» Material:
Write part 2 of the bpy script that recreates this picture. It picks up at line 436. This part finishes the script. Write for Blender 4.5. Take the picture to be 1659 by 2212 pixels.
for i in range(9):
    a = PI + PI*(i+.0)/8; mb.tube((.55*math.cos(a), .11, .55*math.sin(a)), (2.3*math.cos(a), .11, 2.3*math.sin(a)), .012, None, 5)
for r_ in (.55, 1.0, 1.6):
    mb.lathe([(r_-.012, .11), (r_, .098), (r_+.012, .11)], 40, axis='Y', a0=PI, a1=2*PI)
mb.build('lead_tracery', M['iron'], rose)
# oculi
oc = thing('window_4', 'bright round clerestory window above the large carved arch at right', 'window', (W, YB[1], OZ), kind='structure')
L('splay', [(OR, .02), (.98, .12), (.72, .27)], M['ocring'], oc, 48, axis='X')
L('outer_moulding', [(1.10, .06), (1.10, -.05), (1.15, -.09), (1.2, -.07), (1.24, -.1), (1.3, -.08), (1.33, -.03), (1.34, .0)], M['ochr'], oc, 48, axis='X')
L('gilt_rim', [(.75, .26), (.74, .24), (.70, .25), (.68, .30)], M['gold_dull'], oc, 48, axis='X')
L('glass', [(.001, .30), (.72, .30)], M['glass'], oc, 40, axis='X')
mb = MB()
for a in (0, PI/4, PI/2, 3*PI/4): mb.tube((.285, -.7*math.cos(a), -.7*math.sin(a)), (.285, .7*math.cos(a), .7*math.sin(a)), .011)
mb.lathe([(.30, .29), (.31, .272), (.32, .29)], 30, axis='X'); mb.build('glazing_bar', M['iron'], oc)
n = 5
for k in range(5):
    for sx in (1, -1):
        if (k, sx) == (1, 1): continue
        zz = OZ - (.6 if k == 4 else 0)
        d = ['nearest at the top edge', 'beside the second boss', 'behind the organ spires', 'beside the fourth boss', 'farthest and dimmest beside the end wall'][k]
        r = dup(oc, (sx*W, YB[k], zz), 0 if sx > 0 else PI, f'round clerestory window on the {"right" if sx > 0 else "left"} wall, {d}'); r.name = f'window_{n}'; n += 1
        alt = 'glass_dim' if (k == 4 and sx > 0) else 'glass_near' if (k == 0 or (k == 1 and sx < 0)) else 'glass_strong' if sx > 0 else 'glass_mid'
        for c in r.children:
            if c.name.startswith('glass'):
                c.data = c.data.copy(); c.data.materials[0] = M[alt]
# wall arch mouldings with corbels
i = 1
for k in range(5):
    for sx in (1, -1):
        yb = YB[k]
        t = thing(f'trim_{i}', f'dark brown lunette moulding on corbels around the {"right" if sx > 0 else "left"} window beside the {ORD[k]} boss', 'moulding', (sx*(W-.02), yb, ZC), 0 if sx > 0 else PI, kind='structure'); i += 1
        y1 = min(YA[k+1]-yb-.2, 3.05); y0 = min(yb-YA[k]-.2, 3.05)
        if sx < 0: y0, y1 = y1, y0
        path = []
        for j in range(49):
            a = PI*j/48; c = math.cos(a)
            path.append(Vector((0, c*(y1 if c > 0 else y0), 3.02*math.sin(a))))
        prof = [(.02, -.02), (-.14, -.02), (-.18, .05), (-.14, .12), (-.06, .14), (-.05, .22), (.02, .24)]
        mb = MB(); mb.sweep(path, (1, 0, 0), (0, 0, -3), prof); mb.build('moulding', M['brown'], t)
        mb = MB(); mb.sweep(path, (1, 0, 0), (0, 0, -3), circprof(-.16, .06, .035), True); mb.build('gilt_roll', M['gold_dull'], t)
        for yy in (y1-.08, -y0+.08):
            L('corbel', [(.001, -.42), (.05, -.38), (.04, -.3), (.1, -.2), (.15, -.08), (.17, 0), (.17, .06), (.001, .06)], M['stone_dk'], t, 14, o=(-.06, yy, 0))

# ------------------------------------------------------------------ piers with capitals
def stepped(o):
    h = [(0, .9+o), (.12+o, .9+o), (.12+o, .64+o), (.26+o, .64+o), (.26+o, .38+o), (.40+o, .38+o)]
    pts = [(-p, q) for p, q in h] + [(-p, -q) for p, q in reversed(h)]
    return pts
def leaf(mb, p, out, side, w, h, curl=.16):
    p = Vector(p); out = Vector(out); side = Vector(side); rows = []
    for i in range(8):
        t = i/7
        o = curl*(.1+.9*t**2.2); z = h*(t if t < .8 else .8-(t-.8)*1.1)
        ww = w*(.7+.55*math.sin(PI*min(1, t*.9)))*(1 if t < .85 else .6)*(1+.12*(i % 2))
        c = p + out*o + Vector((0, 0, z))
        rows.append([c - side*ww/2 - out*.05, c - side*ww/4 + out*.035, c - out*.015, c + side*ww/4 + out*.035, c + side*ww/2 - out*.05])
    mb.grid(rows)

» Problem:
Reproduce each line verbatim.

» Full response:
Write part 2 of the bpy script that recreates this picture. It picks up at line 436. This part finishes the script. Write for Blender 4.5. Take the picture to be 1659 by 2212 pixels.
for i in range(9):
    a = PI + PI*(i+.0)/8; mb.tube((.55*math.cos(a), .11, .55*math.sin(a)), (2.3*math.cos(a), .11, 2.3*math.sin(a)), .012, None, 5)
for r_ in (.55, 1.0, 1.6):
    mb.lathe([(r_-.012, .11), (r_, .098), (r_+.012, .11)], 40, axis='Y', a0=PI, a1=2*PI)
mb.build('lead_tracery', M['iron'], rose)
# oculi
oc = thing('window_4', 'bright round clerestory window above the large carved arch at right', 'window', (W, YB[1], OZ), kind='structure')
L('splay', [(OR, .02), (.98, .12), (.72, .27)], M['ocring'], oc, 48, axis='X')
L('outer_moulding', [(1.10, .06), (1.10, -.05), (1.15, -.09), (1.2, -.07), (1.24, -.1), (1.3, -.08), (1.33, -.03), (1.34, .0)], M['ochr'], oc, 48, axis='X')
L('gilt_rim', [(.75, .26), (.74, .24), (.70, .25), (.68, .30)], M['gold_dull'], oc, 48, axis='X')
L('glass', [(.001, .30), (.72, .30)], M['glass'], oc, 40, axis='X')
mb = MB()
for a in (0, PI/4, PI/2, 3*PI/4): mb.tube((.285, -.7*math.cos(a), -.7*math.sin(a)), (.285, .7*math.cos(a), .7*math.sin(a)), .011)
mb.lathe([(.30, .29), (.31, .272), (.32, .29)], 30, axis='X'); mb.build('glazing_bar', M['iron'], oc)
n = 5
for k in range(5):
    for sx in (1, -1):
        if (k, sx) == (1, 1): continue
        zz = OZ - (.6 if k == 4 else 0)
        d = ['nearest at the top edge', 'beside the second boss', 'behind the organ spires', 'beside the fourth boss', 'farthest and dimmest beside the end wall'][k]
        r = dup(oc, (sx*W, YB[k], zz), 0 if sx > 0 else PI, f'round clerestory window on the {"right" if sx > 0 else "left"} wall, {d}'); r.name = f'window_{n}'; n += 1
        alt = 'glass_dim' if (k == 4 and sx > 0) else 'glass_near' if (k == 0 or (k == 1 and sx < 0)) else 'glass_strong' if sx > 0 else 'glass_mid'
        for c in r.children:
            if c.name.startswith('glass'):
                c.data = c.data.copy(); c.data.materials[0] = M[alt]
# wall arch mouldings with corbels
i = 1
for k in range(5):
    for sx in (1, -1):
        yb = YB[k]
        t = thing(f'trim_{i}', f'dark brown lunette moulding on corbels around the {"right" if sx > 0 else "left"} window beside the {ORD[k]} boss', 'moulding', (sx*(W-.02), yb, ZC), 0 if sx > 0 else PI, kind='structure'); i += 1
        y1 = min(YA[k+1]-yb-.2, 3.05); y0 = min(yb-YA[k]-.2, 3.05)
        if sx < 0: y0, y1 = y1, y0
        path = []
        for j in range(49):
            a = PI*j/48; c = math.cos(a)
            path.append(Vector((0, c*(y1 if c > 0 else y0), 3.02*math.sin(a))))
        prof = [(.02, -.02), (-.14, -.02), (-.18, .05), (-.14, .12), (-.06, .14), (-.05, .22), (.02, .24)]
        mb = MB(); mb.sweep(path, (1, 0, 0), (0, 0, -3), prof); mb.build('moulding', M['brown'], t)
        mb = MB(); mb.sweep(path, (1, 0, 0), (0, 0, -3), circprof(-.16, .06, .035), True); mb.build('gilt_roll', M['gold_dull'], t)
        for yy in (y1-.08, -y0+.08):
            L('corbel', [(.001, -.42), (.05, -.38), (.04, -.3), (.1, -.2), (.15, -.08), (.17, 0), (.17, .06), (.001, .06)], M['stone_dk'], t, 14, o=(-.06, yy, 0))

# ------------------------------------------------------------------ piers with capitals
def stepped(o):
    h = [(0, .9+o), (.12+o, .9+o), (.12+o, .64+o), (.26+o, .64+o), (.26+o, .38+o), (.40+o, .38+o)]
    pts = [(-p, q) for p, q in h] + [(-p, -q) for p, q in reversed(h)]
    return pts
def leaf(mb, p, out, side, w, h, curl=.16):
    p = Vector(p); out = Vector(out); side = Vector(side); rows = []
    for i in range(8):
        t = i/7
        o = curl*(.1+.9*t**2.2); z = h*(t if t < .8 else .8-(t-.8)*1.1)
        ww = w*(.7+.55*math.sin(PI*min(1, t*.9)))*(1 if t < .85 else .6)*(1+.12*(i % 2))
        c = p + out*o + Vector((0, 0, z))
        rows.append([c - side*ww/2 - out*.05, c - side*ww/4 + out*.035, c - out*.015, c + side*ww/4 + out*.035, c + side*ww/2 - out*.05])
    mb.grid(rows)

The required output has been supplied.